A final objection goes like this:
Moral hazards: Opining about a field where you haven't done the homework can create negative externalities. You won't incur these costs; you're safe in the ivory tower. But your amateurish ideas might do real harm out there in the world. I’m sure you can guess the domains where this is likely to happen. To this objection, I say: yes, and amen. The thing to do here is not, however, to retreat back into our areas of comfortable expertise. It is to think before we speak and internalise the relevant externalities. One way to do this is to recruit collaborators who are “locals” within a target domain. When we’ve got skin in the game, even through a collaborator, we’re better positioned to assess risk.
Let's close with an autobiographical note. I've made a few contributions here or there to a narrow patch of metaphysics, just one subfield within philosophy, itself just one corner of the humanities (or whatever it is that philosophy is). That's all well and good, and I’m sometimes content in tending my own obscure garden.
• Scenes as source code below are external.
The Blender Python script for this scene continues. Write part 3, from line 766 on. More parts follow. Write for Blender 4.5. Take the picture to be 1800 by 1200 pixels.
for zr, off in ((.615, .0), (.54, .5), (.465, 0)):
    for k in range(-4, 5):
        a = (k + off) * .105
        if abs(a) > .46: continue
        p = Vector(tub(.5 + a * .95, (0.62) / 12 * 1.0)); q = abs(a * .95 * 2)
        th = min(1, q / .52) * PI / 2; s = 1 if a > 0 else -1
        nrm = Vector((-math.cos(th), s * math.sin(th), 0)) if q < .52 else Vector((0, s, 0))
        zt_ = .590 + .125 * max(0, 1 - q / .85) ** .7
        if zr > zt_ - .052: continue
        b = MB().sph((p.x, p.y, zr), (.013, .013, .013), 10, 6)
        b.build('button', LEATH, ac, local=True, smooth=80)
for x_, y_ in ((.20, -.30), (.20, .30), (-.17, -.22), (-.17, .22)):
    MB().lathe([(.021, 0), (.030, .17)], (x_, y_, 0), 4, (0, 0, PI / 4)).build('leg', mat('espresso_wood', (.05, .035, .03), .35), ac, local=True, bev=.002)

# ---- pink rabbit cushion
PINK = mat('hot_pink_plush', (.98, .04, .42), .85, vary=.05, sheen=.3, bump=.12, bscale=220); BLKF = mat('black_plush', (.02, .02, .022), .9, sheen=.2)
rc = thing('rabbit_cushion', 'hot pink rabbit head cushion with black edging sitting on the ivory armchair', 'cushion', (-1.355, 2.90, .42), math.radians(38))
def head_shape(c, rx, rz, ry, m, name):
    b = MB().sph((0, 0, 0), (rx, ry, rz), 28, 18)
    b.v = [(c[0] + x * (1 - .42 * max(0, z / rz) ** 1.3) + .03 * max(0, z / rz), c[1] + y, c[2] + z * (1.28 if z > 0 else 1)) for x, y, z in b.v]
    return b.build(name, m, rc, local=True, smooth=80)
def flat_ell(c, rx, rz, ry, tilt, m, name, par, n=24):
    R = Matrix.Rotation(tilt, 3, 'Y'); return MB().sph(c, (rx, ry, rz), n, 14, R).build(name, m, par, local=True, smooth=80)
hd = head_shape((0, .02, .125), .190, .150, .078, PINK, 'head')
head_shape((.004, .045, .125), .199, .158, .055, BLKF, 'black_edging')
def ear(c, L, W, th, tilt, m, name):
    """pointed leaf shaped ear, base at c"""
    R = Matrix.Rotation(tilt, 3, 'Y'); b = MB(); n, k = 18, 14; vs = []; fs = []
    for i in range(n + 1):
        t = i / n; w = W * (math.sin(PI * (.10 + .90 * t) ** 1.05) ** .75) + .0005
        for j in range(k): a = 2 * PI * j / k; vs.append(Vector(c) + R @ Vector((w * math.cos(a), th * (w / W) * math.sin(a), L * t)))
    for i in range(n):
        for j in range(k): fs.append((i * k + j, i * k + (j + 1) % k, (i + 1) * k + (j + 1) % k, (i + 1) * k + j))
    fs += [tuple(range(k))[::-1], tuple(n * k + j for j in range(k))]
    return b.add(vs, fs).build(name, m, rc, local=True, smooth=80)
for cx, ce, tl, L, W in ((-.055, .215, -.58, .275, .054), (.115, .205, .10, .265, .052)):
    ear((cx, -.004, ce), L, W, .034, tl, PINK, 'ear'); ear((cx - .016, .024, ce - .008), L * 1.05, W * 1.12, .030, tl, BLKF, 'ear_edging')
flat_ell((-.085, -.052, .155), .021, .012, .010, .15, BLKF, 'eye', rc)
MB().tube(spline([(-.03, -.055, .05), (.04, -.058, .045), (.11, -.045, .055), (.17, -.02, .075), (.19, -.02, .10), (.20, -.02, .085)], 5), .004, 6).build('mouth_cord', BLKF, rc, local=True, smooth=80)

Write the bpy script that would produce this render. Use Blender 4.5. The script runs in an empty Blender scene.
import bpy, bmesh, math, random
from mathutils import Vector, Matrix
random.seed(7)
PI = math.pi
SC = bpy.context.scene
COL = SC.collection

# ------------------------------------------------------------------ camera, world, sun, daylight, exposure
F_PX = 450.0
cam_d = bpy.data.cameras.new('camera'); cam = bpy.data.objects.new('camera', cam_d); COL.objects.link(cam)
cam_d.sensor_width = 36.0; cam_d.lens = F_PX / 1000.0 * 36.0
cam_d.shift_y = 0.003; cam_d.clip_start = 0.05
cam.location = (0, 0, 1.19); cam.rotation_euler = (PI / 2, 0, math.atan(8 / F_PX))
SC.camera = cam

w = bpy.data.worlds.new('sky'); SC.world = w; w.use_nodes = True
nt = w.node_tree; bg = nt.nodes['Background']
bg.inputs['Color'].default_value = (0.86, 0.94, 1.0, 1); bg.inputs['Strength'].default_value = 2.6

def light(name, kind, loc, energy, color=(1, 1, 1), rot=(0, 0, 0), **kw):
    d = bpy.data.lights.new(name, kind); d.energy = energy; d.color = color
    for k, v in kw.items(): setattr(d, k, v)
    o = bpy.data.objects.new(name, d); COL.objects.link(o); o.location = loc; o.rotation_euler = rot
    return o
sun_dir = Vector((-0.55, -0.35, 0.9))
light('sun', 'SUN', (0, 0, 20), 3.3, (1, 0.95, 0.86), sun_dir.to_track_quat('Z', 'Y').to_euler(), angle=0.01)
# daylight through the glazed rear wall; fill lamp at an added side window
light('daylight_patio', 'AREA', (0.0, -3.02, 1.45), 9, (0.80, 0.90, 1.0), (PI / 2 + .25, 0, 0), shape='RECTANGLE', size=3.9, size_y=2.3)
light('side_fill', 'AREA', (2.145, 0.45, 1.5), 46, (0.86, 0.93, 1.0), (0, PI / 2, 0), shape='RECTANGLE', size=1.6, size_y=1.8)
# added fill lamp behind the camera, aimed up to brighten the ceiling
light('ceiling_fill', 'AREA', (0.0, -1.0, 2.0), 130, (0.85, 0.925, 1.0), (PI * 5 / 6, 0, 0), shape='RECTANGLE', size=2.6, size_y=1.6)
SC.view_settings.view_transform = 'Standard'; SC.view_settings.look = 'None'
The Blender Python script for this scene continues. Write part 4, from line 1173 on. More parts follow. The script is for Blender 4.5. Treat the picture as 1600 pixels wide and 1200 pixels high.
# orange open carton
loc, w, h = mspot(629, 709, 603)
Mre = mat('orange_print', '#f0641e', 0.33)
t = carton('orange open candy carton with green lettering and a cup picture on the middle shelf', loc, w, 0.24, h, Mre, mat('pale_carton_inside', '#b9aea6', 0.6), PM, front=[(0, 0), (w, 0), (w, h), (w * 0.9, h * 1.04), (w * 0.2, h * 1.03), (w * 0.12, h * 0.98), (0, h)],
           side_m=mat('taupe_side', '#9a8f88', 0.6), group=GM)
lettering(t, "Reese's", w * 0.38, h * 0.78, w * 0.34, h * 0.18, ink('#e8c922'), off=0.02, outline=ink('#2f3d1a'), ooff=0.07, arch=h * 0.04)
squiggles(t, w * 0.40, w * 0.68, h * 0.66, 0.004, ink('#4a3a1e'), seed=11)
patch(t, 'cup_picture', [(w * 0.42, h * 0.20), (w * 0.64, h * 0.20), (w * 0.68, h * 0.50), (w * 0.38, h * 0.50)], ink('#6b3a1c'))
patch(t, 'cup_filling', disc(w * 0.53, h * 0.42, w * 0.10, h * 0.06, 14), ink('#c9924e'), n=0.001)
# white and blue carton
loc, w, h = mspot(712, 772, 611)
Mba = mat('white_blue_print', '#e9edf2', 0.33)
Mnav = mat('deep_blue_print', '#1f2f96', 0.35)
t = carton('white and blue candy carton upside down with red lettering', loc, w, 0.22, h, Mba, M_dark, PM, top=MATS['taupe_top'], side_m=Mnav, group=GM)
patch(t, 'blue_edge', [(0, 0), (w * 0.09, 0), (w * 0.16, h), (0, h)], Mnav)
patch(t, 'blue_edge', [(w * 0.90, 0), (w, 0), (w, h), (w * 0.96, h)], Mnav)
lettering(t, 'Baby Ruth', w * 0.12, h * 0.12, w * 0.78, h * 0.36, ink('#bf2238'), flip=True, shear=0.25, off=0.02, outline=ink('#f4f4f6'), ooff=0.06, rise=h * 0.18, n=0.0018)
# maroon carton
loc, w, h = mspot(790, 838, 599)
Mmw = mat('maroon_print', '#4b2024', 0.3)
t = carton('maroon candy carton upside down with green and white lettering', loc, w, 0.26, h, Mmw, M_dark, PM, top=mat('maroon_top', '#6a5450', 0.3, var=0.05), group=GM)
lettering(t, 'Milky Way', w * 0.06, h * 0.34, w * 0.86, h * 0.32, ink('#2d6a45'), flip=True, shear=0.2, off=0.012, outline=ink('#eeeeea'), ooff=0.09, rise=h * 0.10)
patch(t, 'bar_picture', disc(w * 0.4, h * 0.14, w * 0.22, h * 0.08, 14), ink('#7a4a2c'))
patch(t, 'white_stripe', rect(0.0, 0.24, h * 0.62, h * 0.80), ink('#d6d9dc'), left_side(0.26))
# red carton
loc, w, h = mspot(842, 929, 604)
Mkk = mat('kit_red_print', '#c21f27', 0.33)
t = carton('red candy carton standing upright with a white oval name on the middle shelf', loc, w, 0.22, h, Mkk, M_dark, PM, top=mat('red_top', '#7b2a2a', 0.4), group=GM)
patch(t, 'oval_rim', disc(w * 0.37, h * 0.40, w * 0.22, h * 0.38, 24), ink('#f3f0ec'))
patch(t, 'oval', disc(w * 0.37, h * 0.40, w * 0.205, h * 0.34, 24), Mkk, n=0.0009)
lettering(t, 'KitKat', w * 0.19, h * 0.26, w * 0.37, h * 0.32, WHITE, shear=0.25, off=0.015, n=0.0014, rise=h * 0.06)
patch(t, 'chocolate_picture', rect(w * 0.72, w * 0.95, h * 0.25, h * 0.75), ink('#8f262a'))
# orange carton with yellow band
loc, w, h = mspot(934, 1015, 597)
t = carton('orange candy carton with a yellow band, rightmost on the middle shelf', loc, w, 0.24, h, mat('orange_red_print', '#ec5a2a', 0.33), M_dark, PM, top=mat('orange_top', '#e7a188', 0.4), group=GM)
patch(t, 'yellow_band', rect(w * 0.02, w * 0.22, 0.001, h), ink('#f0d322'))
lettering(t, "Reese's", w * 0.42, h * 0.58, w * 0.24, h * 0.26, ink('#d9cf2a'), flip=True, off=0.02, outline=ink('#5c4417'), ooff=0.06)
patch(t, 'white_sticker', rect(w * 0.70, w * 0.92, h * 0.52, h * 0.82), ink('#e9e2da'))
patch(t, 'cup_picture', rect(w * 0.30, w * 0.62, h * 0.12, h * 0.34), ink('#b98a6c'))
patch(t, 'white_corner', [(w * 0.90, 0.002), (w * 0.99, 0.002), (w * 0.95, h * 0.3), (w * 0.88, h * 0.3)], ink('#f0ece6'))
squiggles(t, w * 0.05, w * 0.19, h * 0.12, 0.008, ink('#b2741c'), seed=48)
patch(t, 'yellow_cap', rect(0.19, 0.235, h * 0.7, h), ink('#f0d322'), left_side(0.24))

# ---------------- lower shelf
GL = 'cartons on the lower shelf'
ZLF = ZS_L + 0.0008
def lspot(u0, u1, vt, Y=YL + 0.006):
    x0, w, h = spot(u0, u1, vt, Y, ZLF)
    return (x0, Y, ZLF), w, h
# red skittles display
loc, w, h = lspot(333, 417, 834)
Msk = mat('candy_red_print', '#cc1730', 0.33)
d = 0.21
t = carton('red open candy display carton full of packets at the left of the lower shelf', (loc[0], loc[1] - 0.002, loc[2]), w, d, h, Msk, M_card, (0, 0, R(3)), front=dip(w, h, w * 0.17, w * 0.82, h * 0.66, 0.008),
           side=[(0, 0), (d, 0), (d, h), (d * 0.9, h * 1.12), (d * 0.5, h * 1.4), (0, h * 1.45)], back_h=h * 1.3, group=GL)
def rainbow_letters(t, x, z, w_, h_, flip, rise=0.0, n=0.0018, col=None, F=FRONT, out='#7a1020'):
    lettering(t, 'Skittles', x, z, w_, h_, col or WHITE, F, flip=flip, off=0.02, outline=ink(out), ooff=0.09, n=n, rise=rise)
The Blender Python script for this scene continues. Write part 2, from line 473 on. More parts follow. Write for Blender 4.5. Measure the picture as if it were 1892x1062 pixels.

But the intense pleasure I once felt in doing metaphysics isn’t quite what it used to be. I grow bored or irritated much more easily than I ever did when starting out. Picking up a little economics and computer science -- as I've done when teaching an interdisciplinary class on Money and supervising undergraduate research on bitcoin and related matters -- is like being a student again myself. That means work. But here’s the other thing about being a student. Learning is fun. Learning totally new things or connecting previously disparate domains of knowledge feels amazing. It makes for ah-ha moments of the kind that brought me to academia in the first place.
Perhaps you can give it a try and find similar results.